Remember, the epicenter of this crisis -- economic -- is housing. And the epicenter of the housing crisis is the foreclosure crisis and so we need to get to the heart of that, and that's why I'm recommending a series of legislative efforts here to deal specifically with that, Robert.

MR. SIEGEL: But on the subject of the potential regulation of investment banking -- Washington rather enthusiastically not too long ago took down the barrier that had stood between commercial and investment banking in this country for many years.

If in fact you further blur that distinction by requiring the sorts of reserves at an investment bank that you do of a commercial bank, what happens to risk? Are you in effect saying that any investment bank that exposes people to risk -- which we thought is essential to capitalism -- is in violation of the spirit of regulation?

SEN. DODD: Well, that's a good question. And that's why I don't want to prejudge it here. The question you asked is whether we ought to be looking at it and I think we should. But certainly, if you're going to subject the taxpayers' money to the kind of risks we're talking about here, then there has to be some protection.

I'm very concerned that we're going to go ahead here and eventually have this pendulum come back and decide that this was a one-time event and there's nothing more to be concerned about. I'm not convinced of that at all. I think we're in the middle of this, not the end of it.

MR. SIEGEL: Can you conceive of the action that the Fed undertook as being a one-off act that sets no precedent? Are there occasions when, because the consequences look so grim, the government can act and do so without sending any message to any other investment house in any other liquidity squeeze there might be? It's just a unique almost magical moment that happens and then passes? Or inevitably, has the Fed done something which is precedent and which other people are going to act on the basis of?

SEN. DODD: Well -- and that's why I think it's important to have a public hearing about this and to describe it as it is. It has a number of issues. First, I have great respect for Jamie Dimon, who's the head of JPMorgan. He also sits on the board of directors of the Federal Reserve in the New York. And so, you know, the question's here: Having decisions being made over the weekend with an institution where its leader is also a member of that board raises some serious issues, I mean, that ought to be addressed.

MR. SIEGEL: You suspect a possible conflict of interest in that relationship?

SEN. DODD: Well, these are matters -- this is what you needed to talk about here. Were there other alternatives to this particular proposal, and is this the model?

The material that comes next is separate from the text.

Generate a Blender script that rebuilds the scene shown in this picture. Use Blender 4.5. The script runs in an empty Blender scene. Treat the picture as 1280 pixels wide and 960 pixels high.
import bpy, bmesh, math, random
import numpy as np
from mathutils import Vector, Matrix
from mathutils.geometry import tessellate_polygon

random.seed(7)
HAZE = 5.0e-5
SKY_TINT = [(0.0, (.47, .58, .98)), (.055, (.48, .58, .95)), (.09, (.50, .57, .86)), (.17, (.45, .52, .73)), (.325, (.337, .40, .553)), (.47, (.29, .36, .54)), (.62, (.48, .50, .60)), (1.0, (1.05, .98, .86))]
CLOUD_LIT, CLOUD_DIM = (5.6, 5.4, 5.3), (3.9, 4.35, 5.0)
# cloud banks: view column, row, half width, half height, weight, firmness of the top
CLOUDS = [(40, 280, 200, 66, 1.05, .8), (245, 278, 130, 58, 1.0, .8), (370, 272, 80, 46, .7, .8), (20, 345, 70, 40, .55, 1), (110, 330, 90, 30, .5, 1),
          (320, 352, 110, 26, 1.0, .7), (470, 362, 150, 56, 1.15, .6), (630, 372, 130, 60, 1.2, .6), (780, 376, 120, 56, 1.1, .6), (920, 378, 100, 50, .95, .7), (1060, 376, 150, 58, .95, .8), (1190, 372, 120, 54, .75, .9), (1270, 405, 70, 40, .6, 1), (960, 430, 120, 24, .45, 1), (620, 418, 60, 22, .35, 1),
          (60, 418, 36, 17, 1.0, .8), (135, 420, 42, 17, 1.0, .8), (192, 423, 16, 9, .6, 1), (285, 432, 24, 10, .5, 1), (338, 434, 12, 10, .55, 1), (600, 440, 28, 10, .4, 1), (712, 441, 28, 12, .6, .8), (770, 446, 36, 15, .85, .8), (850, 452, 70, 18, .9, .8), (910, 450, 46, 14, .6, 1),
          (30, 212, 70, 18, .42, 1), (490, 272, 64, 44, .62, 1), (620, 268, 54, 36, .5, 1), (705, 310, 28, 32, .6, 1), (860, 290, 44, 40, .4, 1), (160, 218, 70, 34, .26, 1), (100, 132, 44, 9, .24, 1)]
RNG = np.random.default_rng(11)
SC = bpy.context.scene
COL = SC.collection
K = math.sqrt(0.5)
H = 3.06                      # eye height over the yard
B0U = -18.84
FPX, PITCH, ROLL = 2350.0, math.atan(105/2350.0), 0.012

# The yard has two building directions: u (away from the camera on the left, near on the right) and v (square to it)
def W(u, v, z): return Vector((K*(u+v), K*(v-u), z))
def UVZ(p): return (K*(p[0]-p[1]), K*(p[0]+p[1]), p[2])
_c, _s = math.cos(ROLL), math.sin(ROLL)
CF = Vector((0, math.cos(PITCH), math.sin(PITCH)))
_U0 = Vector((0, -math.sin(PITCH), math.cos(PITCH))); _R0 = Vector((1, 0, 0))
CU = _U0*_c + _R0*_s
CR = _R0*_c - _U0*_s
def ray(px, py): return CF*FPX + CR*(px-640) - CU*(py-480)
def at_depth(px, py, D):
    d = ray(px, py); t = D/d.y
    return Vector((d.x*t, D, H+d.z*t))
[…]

Now, I've had some people over the last several days who said we're creating a model for future events. If that's the case, then I'm deeply worried about it. I'm willing to accept that this was a one-time event. We're under a clock. Decisions had to be made. But the idea that we're creating a permanent model for future events like this is troubling to me, because of the idea that the American taxpayer's been put on the hook here. And I'm hoping it never comes to that.

I hope we make money off of this, since we've got a period of time in which these assets can be sold off. We may even make money on it. But the idea that you put the federal government on the line -- the taxpayer on the line -- with no guarantee, no protection at all, worries me. And that's why I want to make sure this isn't a precedent-setting event that we're going to look to in the future and wonder why we didn't raise more questions about it.

MR. SIEGEL: Well, Senator Christopher Dodd -- Democrat of Connecticut, chairman of the Senate Banking Committee -- thank you very much for talking with us.

SEN. DODD: Robert, thank you. It's complicated. We'll keep talking about it.